Records:
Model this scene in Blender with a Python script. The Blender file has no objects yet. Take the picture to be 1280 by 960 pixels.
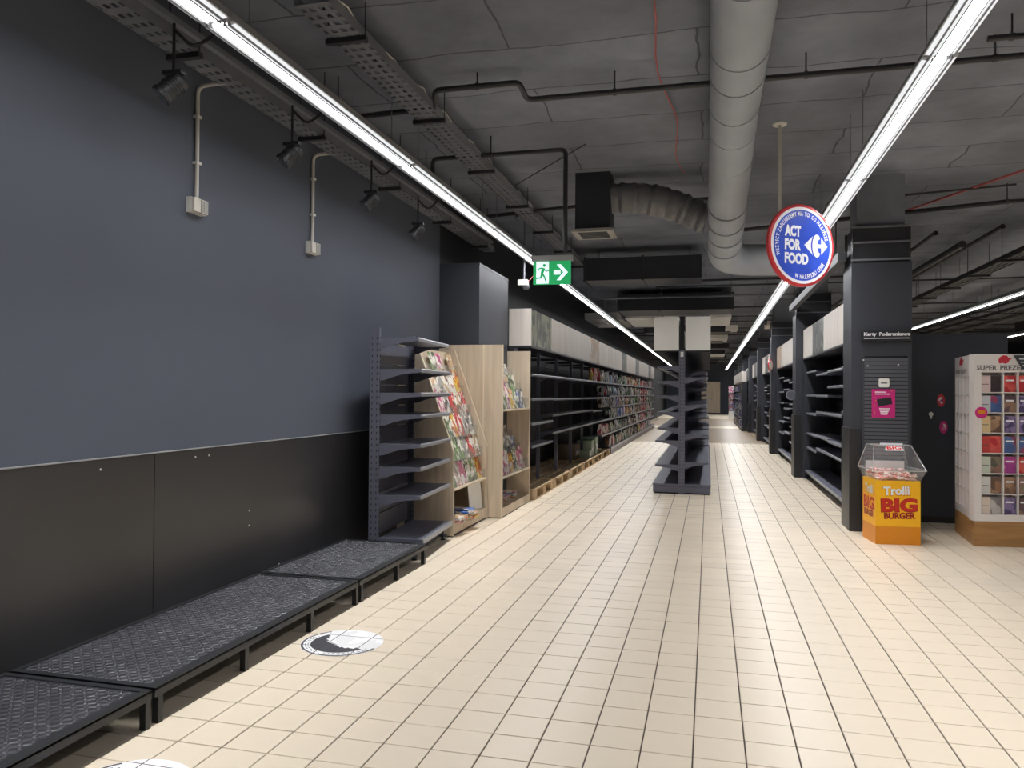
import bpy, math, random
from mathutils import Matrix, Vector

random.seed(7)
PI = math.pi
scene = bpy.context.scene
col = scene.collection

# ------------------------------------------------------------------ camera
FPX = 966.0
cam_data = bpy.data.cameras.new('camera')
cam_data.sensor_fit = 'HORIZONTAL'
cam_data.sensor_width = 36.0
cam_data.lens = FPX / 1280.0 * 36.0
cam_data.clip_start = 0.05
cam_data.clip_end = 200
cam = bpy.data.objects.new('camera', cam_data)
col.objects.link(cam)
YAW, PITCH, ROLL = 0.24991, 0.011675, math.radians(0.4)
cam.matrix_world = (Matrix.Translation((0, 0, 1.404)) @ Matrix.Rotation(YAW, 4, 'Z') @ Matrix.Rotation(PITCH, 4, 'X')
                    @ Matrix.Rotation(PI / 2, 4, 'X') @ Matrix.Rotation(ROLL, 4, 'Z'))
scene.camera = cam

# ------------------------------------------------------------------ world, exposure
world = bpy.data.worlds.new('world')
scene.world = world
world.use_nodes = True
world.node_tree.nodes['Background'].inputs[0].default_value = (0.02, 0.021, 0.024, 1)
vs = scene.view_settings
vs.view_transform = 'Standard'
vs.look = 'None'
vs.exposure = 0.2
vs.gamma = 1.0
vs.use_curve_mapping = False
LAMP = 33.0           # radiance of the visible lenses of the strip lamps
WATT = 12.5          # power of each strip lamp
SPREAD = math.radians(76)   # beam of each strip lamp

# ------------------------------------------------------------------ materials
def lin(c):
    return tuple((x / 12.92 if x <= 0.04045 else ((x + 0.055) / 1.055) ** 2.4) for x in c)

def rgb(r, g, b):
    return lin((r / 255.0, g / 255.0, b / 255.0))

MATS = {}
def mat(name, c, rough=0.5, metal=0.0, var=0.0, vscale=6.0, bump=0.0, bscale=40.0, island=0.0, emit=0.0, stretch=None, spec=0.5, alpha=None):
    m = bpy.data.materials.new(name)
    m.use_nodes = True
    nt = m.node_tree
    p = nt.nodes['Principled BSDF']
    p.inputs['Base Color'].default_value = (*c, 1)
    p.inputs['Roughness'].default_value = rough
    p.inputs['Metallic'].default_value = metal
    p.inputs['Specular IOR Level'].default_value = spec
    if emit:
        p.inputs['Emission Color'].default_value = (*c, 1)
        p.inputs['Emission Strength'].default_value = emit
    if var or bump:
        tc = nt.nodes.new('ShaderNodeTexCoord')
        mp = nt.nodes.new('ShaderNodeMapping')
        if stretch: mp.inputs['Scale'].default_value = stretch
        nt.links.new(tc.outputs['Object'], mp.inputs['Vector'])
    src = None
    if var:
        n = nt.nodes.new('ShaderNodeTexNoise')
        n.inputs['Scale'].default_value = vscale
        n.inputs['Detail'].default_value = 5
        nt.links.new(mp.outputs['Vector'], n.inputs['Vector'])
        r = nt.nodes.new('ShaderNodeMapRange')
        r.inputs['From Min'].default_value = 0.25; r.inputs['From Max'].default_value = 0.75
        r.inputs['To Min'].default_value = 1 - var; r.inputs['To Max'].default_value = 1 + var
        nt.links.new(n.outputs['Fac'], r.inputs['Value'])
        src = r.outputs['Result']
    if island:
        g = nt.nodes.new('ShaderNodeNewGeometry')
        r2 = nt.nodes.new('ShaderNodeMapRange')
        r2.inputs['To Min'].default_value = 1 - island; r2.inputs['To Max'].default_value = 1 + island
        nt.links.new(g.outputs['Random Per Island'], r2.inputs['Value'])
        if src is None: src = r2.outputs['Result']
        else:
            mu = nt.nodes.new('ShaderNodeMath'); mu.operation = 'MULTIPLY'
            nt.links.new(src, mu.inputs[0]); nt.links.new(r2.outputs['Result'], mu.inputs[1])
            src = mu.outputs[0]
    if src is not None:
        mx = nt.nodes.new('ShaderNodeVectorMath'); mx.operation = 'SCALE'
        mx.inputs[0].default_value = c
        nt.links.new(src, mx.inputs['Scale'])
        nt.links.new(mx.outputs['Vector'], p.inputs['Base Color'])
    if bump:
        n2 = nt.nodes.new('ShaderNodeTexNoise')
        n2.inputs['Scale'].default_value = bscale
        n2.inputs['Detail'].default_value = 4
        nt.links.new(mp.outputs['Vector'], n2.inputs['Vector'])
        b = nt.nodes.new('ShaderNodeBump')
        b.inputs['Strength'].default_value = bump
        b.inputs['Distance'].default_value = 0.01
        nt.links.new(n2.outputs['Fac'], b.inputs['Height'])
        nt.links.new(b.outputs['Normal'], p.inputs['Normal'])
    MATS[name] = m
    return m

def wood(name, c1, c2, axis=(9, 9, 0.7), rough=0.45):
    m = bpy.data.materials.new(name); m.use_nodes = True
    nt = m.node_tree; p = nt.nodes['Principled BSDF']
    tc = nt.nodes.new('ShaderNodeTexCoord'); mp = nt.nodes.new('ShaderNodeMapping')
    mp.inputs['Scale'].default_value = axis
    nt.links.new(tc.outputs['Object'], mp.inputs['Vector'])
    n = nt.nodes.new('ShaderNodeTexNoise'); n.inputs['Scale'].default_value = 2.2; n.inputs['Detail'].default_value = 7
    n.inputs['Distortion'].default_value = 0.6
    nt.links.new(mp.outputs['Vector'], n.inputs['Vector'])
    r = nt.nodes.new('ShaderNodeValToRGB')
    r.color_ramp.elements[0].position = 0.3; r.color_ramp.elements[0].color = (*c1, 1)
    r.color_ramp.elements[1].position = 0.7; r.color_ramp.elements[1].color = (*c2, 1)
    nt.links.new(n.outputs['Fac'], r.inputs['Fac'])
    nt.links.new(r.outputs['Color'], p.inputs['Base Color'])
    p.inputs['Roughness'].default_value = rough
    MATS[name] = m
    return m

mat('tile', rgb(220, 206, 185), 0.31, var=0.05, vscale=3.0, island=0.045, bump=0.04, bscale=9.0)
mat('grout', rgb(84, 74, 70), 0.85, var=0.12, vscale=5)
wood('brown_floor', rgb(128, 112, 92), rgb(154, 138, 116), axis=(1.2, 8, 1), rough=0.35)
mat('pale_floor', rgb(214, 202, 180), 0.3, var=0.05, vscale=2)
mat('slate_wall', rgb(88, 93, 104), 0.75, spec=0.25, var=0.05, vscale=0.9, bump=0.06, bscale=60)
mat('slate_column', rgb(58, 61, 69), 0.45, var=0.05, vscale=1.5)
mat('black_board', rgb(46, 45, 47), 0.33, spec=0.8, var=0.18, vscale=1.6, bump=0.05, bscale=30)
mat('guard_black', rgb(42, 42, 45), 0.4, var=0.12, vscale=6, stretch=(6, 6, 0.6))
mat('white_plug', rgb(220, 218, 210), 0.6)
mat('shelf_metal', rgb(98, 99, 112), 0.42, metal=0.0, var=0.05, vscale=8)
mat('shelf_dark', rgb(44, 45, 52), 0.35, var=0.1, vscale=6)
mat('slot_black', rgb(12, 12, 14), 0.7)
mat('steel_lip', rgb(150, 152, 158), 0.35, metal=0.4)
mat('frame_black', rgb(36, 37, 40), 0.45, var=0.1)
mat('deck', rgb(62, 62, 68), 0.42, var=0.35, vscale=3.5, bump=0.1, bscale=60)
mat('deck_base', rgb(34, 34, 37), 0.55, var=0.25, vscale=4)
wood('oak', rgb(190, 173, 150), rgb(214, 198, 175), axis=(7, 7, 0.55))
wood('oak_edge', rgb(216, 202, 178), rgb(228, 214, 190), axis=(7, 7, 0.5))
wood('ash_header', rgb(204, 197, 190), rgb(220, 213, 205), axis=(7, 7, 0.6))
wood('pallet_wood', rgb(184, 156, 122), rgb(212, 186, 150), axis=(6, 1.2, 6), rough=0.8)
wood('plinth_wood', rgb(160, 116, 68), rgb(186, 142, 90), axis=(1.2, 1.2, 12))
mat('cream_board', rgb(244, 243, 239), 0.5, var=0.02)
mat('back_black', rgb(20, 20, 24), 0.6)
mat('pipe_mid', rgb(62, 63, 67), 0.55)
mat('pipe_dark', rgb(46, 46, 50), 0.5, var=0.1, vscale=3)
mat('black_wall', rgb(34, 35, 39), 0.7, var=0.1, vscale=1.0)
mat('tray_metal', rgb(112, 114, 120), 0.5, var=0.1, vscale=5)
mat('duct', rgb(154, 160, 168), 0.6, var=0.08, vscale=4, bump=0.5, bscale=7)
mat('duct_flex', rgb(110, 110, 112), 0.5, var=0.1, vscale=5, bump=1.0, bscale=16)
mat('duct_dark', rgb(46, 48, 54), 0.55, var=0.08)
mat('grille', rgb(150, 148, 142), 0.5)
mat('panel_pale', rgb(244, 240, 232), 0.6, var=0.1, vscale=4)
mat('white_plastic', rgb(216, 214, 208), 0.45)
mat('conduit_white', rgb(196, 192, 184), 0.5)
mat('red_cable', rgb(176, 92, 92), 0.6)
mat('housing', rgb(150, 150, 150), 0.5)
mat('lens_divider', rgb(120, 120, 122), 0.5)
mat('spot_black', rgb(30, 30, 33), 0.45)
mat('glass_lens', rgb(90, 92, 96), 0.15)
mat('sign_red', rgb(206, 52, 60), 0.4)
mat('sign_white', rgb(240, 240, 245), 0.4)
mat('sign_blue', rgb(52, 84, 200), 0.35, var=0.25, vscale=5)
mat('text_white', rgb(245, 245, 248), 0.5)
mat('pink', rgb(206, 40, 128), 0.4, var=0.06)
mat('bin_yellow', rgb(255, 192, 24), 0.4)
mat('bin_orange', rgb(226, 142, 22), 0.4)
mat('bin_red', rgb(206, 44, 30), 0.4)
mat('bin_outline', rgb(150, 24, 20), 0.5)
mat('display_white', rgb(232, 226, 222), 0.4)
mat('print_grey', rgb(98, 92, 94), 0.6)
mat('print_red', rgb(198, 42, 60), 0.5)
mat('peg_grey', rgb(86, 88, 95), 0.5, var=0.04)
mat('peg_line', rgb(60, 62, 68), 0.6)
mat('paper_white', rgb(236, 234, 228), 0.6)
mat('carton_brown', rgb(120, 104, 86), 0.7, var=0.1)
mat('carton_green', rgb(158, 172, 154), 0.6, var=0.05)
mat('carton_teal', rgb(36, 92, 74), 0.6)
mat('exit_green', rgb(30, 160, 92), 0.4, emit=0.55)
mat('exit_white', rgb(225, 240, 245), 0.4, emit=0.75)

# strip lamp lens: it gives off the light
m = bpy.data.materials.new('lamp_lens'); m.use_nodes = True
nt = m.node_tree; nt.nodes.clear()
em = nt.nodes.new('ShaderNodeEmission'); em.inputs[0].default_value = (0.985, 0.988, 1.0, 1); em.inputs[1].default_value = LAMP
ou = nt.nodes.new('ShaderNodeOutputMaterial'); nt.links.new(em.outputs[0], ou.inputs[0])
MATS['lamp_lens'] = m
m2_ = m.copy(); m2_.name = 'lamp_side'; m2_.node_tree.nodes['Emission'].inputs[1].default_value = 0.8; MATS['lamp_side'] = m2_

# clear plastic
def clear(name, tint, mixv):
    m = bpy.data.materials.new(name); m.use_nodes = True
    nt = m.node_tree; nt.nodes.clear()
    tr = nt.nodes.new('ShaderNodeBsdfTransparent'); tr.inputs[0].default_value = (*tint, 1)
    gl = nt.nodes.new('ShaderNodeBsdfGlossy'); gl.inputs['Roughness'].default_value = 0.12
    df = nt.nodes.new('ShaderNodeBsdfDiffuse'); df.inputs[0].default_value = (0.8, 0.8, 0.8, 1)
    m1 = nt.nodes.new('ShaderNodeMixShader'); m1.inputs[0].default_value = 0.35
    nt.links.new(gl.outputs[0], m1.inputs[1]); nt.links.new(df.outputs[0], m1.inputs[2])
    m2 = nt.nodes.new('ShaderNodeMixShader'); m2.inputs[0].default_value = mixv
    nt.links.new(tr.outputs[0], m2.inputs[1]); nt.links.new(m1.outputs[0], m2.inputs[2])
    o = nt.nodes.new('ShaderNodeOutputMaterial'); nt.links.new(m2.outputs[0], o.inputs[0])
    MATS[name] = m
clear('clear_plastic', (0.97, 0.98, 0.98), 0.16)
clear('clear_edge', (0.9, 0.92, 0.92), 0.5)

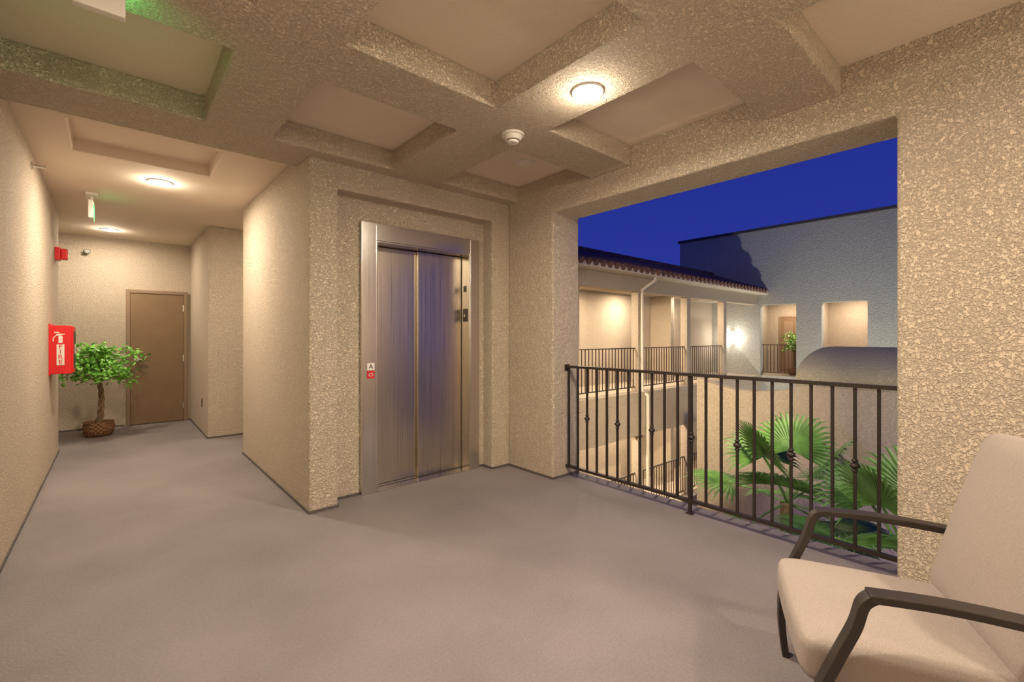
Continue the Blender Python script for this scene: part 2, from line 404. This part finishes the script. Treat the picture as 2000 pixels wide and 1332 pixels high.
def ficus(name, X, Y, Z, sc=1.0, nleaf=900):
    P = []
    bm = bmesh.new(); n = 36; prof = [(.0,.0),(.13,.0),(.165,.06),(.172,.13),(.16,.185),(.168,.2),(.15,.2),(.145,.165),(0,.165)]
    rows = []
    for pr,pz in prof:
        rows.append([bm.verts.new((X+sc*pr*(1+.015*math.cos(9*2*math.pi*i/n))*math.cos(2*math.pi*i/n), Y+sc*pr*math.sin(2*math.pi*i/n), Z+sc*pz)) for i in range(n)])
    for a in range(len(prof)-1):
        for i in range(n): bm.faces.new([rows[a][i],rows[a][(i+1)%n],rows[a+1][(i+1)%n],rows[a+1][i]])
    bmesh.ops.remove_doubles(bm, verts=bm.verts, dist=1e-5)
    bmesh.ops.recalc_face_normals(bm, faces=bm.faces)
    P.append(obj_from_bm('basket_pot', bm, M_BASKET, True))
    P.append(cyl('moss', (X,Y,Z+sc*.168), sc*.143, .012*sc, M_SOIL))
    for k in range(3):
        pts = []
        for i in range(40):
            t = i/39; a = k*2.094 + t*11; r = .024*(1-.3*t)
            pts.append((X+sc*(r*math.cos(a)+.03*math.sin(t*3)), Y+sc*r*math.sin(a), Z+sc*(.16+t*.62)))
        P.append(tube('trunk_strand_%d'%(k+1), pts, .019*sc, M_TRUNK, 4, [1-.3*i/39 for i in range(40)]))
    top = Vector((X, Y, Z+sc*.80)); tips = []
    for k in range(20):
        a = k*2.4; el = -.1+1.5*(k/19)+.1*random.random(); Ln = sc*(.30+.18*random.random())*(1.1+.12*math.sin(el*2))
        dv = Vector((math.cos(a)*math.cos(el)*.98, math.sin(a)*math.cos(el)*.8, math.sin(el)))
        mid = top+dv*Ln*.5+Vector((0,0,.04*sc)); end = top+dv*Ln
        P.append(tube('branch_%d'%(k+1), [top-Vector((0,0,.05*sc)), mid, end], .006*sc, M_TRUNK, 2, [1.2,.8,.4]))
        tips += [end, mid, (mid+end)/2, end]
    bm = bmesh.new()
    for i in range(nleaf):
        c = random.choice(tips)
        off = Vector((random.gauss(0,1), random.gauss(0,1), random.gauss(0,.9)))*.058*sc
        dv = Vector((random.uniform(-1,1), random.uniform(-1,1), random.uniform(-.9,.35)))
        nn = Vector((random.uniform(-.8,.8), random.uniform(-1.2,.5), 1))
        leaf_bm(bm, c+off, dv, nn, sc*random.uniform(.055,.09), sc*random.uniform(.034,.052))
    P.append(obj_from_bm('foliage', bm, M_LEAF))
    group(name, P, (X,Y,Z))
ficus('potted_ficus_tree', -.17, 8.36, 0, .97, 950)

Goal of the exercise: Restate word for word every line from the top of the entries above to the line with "return lin((r /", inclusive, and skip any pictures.

Worked answer:
Model this scene in Blender with a Python script. The Blender file has no objects yet. Take the picture to be 1280 by 960 pixels.
import bpy, math, random
from mathutils import Matrix, Vector

random.seed(7)
PI = math.pi
scene = bpy.context.scene
col = scene.collection

# ------------------------------------------------------------------ camera
FPX = 966.0
cam_data = bpy.data.cameras.new('camera')
cam_data.sensor_fit = 'HORIZONTAL'
cam_data.sensor_width = 36.0
cam_data.lens = FPX / 1280.0 * 36.0
cam_data.clip_start = 0.05
cam_data.clip_end = 200
cam = bpy.data.objects.new('camera', cam_data)
col.objects.link(cam)
YAW, PITCH, ROLL = 0.24991, 0.011675, math.radians(0.4)
cam.matrix_world = (Matrix.Translation((0, 0, 1.404)) @ Matrix.Rotation(YAW, 4, 'Z') @ Matrix.Rotation(PITCH, 4, 'X')
                    @ Matrix.Rotation(PI / 2, 4, 'X') @ Matrix.Rotation(ROLL, 4, 'Z'))
scene.camera = cam

# ------------------------------------------------------------------ world, exposure
world = bpy.data.worlds.new('world')
scene.world = world
world.use_nodes = True
world.node_tree.nodes['Background'].inputs[0].default_value = (0.02, 0.021, 0.024, 1)
vs = scene.view_settings
vs.view_transform = 'Standard'
vs.look = 'None'
vs.exposure = 0.2
vs.gamma = 1.0
vs.use_curve_mapping = False
LAMP = 33.0           # radiance of the visible lenses of the strip lamps
WATT = 12.5          # power of each strip lamp
SPREAD = math.radians(76)   # beam of each strip lamp

# ------------------------------------------------------------------ materials
def lin(c):
    return tuple((x / 12.92 if x <= 0.04045 else ((x + 0.055) / 1.055) ** 2.4) for x in c)

def rgb(r, g, b):
    return lin((r / 255.0, g / 255.0, b / 255.0))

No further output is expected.